Comme à son habitude, l’Etat français joue le « deux poids deux mesures » quand il s’agit de coups d’État en Afrique. Comme celui-ci correspond largement à ses intérêts, la France voit le coup de force avec bienveillance, à l’instar de celui instigué par Mahamat Déby au Tchad en 2021. Une réaction bien différente à celle observée cet été après le coup au Niger, où Paris a remué ciel et terre pour que la Cédéao (Communauté économique des États de l’Afrique de l’Ouest) déclare la guerre au Niger pour réinstaller l’ancien gouvernement plus favorable à la France

Cette complaisance envers le coup d’État institutionnel a été docilement imitée par les satellites de l’impérialisme que sont la Cédéao et l’Union Africaine, qui se sont contentés de « demander » à ce que les élections se tiennent au plus vite. Même son de cloche pour l’UE et les États-Unis, qui ont comme la France intérêt à maintenir le Sénégal sous contrôle, et concèdent donc pour le moment à maintenir Macky Sall au pouvoir.

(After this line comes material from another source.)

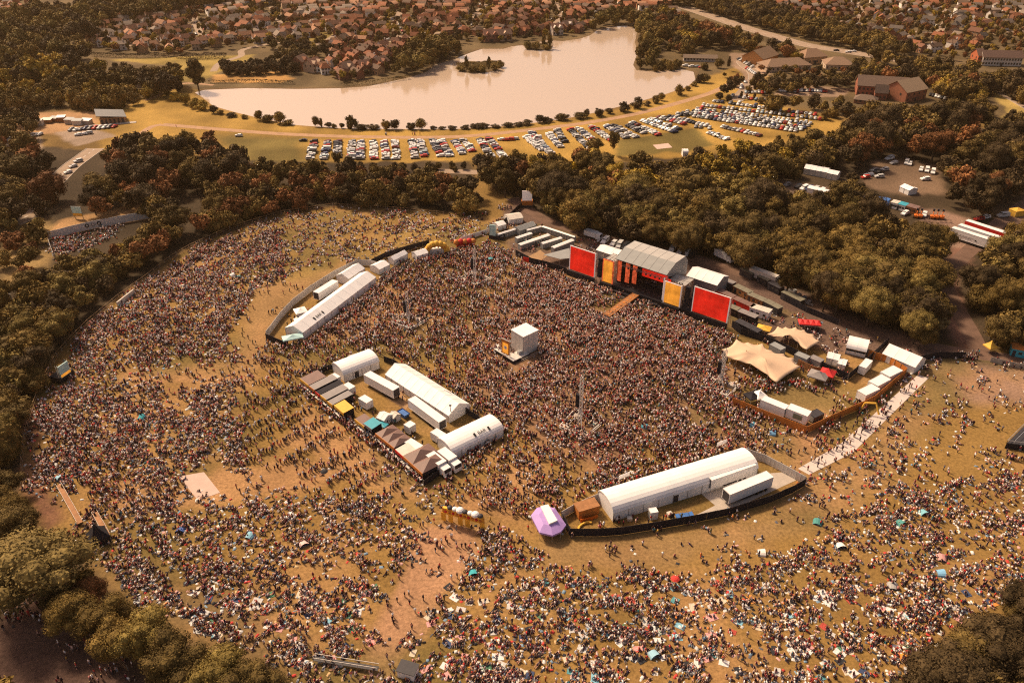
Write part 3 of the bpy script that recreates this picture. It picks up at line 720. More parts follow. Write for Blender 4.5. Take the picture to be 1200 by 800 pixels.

Véritable coup d’État institutionnel, celui-ci n’est rendu possible que par la complicité de la France et des autres puissances impérialistes, qui auraient dans d’autres circonstances condamné le coup d’État, voire participé à renverser le gouvernement putschiste. L’empire français est menacé, et la France va se montrer de plus en plus féroce dans sa tentative de le sauvegarder ; acculée, la diplomatie française expose son ingérence au Sahel comme au Sénégal au grand jour. Peut-être s’agit-il du chant du cygne de la Françafrique, qui « n’en finit pas de mourir ».